Sued for R6m, a CEO’s defence crumbles
- A company CEO (Chief Executive Officer) signed a personal suretyship in favour of a creditor supplying the company with petroleum products.
- When the company fell upon hard times it was placed into business rescue. Eventually a business rescue plan was adopted, the rescue process was terminated, and the creditor sued the CEO for the shortfall on its claim of just over R6m.
- The CEO’s main defence was that his liability as surety was an “accessory obligation” – in other words, if the creditor’s claim against the principal debtor (the company) fell away, he should be released from his liability as surety.
- But, held the Court, although a principal debtor’s discharge from liability does indeed ordinarily release the surety, our law allows the creditor and the surety to agree otherwise.
- And the suretyship agreement in this case did just that. It contained “unobjectionable” and “standard” terms which included a specific agreement by the surety that he would remain liable even if the creditor “compounded with” the company by accepting a reduced amount in settlement of its claim.

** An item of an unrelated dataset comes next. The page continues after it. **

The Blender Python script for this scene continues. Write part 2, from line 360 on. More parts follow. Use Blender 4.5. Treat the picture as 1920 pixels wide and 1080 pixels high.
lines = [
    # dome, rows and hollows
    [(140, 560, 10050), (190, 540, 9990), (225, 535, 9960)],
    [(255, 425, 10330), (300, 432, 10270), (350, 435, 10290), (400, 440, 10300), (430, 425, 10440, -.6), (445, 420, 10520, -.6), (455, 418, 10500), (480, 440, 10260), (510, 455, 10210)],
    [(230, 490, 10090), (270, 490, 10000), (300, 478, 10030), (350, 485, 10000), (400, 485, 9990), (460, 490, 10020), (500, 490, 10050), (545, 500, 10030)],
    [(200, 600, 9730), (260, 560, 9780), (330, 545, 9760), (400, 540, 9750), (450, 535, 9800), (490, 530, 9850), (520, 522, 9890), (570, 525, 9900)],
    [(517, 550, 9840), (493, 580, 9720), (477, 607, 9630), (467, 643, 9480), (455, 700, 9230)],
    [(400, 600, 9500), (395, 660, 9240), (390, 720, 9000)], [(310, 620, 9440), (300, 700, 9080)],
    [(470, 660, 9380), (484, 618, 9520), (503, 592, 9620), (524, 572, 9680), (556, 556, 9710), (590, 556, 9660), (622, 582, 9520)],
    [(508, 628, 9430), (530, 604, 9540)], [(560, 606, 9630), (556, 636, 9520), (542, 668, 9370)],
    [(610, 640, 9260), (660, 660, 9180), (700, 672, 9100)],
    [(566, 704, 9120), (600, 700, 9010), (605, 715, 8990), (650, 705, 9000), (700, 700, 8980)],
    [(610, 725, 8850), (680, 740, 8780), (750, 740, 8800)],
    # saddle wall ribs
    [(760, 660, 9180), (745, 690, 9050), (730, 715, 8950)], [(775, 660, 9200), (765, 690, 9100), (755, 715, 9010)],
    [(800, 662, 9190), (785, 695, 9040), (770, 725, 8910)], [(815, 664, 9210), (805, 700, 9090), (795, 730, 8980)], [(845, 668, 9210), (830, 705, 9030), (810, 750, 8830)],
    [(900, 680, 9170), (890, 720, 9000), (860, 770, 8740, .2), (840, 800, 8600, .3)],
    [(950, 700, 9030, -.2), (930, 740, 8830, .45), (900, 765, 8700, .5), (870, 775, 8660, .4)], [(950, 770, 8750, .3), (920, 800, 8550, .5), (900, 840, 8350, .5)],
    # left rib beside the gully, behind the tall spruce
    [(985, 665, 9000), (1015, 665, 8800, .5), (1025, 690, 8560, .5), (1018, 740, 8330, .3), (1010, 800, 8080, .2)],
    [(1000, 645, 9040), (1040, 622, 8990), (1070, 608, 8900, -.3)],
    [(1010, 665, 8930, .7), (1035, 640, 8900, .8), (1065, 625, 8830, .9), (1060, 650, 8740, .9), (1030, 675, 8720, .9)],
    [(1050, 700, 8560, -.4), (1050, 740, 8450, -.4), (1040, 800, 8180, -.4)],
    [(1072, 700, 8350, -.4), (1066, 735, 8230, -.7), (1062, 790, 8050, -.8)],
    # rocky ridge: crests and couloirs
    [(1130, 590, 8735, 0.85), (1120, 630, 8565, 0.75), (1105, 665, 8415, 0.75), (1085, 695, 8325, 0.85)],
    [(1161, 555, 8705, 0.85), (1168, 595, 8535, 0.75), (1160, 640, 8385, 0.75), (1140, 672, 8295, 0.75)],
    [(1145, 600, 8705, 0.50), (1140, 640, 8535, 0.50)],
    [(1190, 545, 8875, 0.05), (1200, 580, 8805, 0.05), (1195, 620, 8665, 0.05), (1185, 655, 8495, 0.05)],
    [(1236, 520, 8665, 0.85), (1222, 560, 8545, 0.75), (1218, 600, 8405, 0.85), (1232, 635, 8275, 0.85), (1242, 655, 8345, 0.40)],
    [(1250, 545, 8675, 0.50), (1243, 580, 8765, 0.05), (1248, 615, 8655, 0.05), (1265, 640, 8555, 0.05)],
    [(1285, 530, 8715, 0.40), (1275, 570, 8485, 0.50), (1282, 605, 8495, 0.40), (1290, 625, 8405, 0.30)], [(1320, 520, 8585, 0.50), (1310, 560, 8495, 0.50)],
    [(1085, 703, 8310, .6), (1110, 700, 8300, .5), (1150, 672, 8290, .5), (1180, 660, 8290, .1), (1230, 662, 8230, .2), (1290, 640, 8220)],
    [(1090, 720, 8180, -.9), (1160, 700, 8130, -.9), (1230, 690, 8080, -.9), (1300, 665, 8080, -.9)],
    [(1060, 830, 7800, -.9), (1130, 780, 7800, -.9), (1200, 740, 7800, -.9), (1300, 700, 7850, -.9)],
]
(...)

Nor was there any mention in the business rescue plan of its effect on creditor claims against sureties (it could, for example, have provided specifically for sureties to remain on the hook, or to be released). But the deciding factor remained that the wording of the suretyship was such that the creditor did not abandon its claim against the surety by supporting the business rescue plan.
- Bottom line – the CEO goes down over R6m, and the creditor has another shot at emerging unscathed from the mess.